··· DATA PROVIDED
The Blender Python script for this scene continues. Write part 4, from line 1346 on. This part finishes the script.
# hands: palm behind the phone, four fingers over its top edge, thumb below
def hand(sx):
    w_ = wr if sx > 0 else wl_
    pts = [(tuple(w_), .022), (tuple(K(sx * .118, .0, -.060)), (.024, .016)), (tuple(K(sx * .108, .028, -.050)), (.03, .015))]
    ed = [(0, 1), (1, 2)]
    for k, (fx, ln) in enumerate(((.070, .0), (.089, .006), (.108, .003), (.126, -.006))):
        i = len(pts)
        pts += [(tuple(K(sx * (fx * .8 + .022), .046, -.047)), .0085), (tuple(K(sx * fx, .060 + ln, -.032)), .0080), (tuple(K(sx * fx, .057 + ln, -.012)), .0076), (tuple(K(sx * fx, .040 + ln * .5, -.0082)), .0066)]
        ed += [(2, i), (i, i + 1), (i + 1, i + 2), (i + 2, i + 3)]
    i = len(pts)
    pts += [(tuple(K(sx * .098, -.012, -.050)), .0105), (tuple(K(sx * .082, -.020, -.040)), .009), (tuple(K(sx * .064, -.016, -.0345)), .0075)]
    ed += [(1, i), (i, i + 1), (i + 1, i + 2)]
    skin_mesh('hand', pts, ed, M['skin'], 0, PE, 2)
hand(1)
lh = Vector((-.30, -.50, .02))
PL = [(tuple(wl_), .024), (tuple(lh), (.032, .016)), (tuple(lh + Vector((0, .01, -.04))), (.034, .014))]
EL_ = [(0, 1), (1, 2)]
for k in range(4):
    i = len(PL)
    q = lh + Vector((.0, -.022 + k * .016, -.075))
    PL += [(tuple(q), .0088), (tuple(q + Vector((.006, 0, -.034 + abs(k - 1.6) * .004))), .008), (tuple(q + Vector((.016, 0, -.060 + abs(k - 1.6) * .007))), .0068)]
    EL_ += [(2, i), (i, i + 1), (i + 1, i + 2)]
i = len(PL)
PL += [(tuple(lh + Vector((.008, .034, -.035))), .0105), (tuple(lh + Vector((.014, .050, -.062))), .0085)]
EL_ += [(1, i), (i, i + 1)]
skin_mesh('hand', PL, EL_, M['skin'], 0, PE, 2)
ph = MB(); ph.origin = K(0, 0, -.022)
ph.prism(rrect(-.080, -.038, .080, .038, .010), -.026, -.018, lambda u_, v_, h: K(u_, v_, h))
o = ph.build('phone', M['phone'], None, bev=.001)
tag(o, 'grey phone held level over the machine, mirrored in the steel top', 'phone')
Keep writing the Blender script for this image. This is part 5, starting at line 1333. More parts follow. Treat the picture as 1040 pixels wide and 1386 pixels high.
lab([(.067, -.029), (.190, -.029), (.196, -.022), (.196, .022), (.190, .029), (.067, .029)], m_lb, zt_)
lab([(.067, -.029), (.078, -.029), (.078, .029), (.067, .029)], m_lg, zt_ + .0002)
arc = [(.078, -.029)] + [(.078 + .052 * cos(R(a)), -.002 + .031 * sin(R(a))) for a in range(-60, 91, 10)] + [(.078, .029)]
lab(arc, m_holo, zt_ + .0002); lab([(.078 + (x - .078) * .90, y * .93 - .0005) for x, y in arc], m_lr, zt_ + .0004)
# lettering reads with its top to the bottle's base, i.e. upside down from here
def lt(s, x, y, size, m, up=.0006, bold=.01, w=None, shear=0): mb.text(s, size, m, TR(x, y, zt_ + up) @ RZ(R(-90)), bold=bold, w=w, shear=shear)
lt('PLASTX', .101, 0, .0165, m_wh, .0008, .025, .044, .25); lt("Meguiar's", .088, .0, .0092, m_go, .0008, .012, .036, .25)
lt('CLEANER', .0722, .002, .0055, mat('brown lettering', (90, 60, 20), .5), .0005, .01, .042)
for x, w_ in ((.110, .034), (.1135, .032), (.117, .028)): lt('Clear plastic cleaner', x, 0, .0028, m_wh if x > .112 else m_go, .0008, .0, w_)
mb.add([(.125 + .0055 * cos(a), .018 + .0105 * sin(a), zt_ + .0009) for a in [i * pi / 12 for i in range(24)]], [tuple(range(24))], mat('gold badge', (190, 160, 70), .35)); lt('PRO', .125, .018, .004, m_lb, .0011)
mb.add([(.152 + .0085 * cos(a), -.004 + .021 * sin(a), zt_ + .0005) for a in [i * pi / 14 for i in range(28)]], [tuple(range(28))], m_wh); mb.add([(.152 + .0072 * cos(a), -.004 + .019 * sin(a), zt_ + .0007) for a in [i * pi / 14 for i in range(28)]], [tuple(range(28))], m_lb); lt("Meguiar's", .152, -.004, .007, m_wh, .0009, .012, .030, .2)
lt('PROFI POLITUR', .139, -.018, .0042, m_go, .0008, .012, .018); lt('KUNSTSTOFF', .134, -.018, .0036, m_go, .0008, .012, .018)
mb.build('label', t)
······
● **SHORT TASK**: Take the material above and return all of it exactly.

● **WRITTEN ANSWER**:
The Blender Python script for this scene continues. Write part 4, from line 1346 on. This part finishes the script.
# hands: palm behind the phone, four fingers over its top edge, thumb below
def hand(sx):
    w_ = wr if sx > 0 else wl_
    pts = [(tuple(w_), .022), (tuple(K(sx * .118, .0, -.060)), (.024, .016)), (tuple(K(sx * .108, .028, -.050)), (.03, .015))]
    ed = [(0, 1), (1, 2)]
    for k, (fx, ln) in enumerate(((.070, .0), (.089, .006), (.108, .003), (.126, -.006))):
        i = len(pts)
        pts += [(tuple(K(sx * (fx * .8 + .022), .046, -.047)), .0085), (tuple(K(sx * fx, .060 + ln, -.032)), .0080), (tuple(K(sx * fx, .057 + ln, -.012)), .0076), (tuple(K(sx * fx, .040 + ln * .5, -.0082)), .0066)]
        ed += [(2, i), (i, i + 1), (i + 1, i + 2), (i + 2, i + 3)]
    i = len(pts)
    pts += [(tuple(K(sx * .098, -.012, -.050)), .0105), (tuple(K(sx * .082, -.020, -.040)), .009), (tuple(K(sx * .064, -.016, -.0345)), .0075)]
    ed += [(1, i), (i, i + 1), (i + 1, i + 2)]
    skin_mesh('hand', pts, ed, M['skin'], 0, PE, 2)
hand(1)
lh = Vector((-.30, -.50, .02))
PL = [(tuple(wl_), .024), (tuple(lh), (.032, .016)), (tuple(lh + Vector((0, .01, -.04))), (.034, .014))]
EL_ = [(0, 1), (1, 2)]
for k in range(4):
    i = len(PL)
    q = lh + Vector((.0, -.022 + k * .016, -.075))
    PL += [(tuple(q), .0088), (tuple(q + Vector((.006, 0, -.034 + abs(k - 1.6) * .004))), .008), (tuple(q + Vector((.016, 0, -.060 + abs(k - 1.6) * .007))), .0068)]
    EL_ += [(2, i), (i, i + 1), (i + 1, i + 2)]
i = len(PL)
PL += [(tuple(lh + Vector((.008, .034, -.035))), .0105), (tuple(lh + Vector((.014, .050, -.062))), .0085)]
EL_ += [(1, i), (i, i + 1)]
skin_mesh('hand', PL, EL_, M['skin'], 0, PE, 2)
ph = MB(); ph.origin = K(0, 0, -.022)
ph.prism(rrect(-.080, -.038, .080, .038, .010), -.026, -.018, lambda u_, v_, h: K(u_, v_, h))
o = ph.build('phone', M['phone'], None, bev=.001)
tag(o, 'grey phone held level over the machine, mirrored in the steel top', 'phone')
Keep writing the Blender script for this image. This is part 5, starting at line 1333. More parts follow. Treat the picture as 1040 pixels wide and 1386 pixels high.
lab([(.067, -.029), (.190, -.029), (.196, -.022), (.196, .022), (.190, .029), (.067, .029)], m_lb, zt_)
lab([(.067, -.029), (.078, -.029), (.078, .029), (.067, .029)], m_lg, zt_ + .0002)
arc = [(.078, -.029)] + [(.078 + .052 * cos(R(a)), -.002 + .031 * sin(R(a))) for a in range(-60, 91, 10)] + [(.078, .029)]
lab(arc, m_holo, zt_ + .0002); lab([(.078 + (x - .078) * .90, y * .93 - .0005) for x, y in arc], m_lr, zt_ + .0004)
# lettering reads with its top to the bottle's base, i.e. upside down from here
def lt(s, x, y, size, m, up=.0006, bold=.01, w=None, shear=0): mb.text(s, size, m, TR(x, y, zt_ + up) @ RZ(R(-90)), bold=bold, w=w, shear=shear)
lt('PLASTX', .101, 0, .0165, m_wh, .0008, .025, .044, .25); lt("Meguiar's", .088, .0, .0092, m_go, .0008, .012, .036, .25)
lt('CLEANER', .0722, .002, .0055, mat('brown lettering', (90, 60, 20), .5), .0005, .01, .042)
for x, w_ in ((.110, .034), (.1135, .032), (.117, .028)): lt('Clear plastic cleaner', x, 0, .0028, m_wh if x > .112 else m_go, .0008, .0, w_)
mb.add([(.125 + .0055 * cos(a), .018 + .0105 * sin(a), zt_ + .0009) for a in [i * pi / 12 for i in range(24)]], [tuple(range(24))], mat('gold badge', (190, 160, 70), .35)); lt('PRO', .125, .018, .004, m_lb, .0011)
mb.add([(.152 + .0085 * cos(a), -.004 + .021 * sin(a), zt_ + .0005) for a in [i * pi / 14 for i in range(28)]], [tuple(range(28))], m_wh); mb.add([(.152 + .0072 * cos(a), -.004 + .019 * sin(a), zt_ + .0007) for a in [i * pi / 14 for i in range(28)]], [tuple(range(28))], m_lb); lt("Meguiar's", .152, -.004, .007, m_wh, .0009, .012, .030, .2)
lt('PROFI POLITUR', .139, -.018, .0042, m_go, .0008, .012, .018); lt('KUNSTSTOFF', .134, -.018, .0036, m_go, .0008, .012, .018)
mb.build('label', t)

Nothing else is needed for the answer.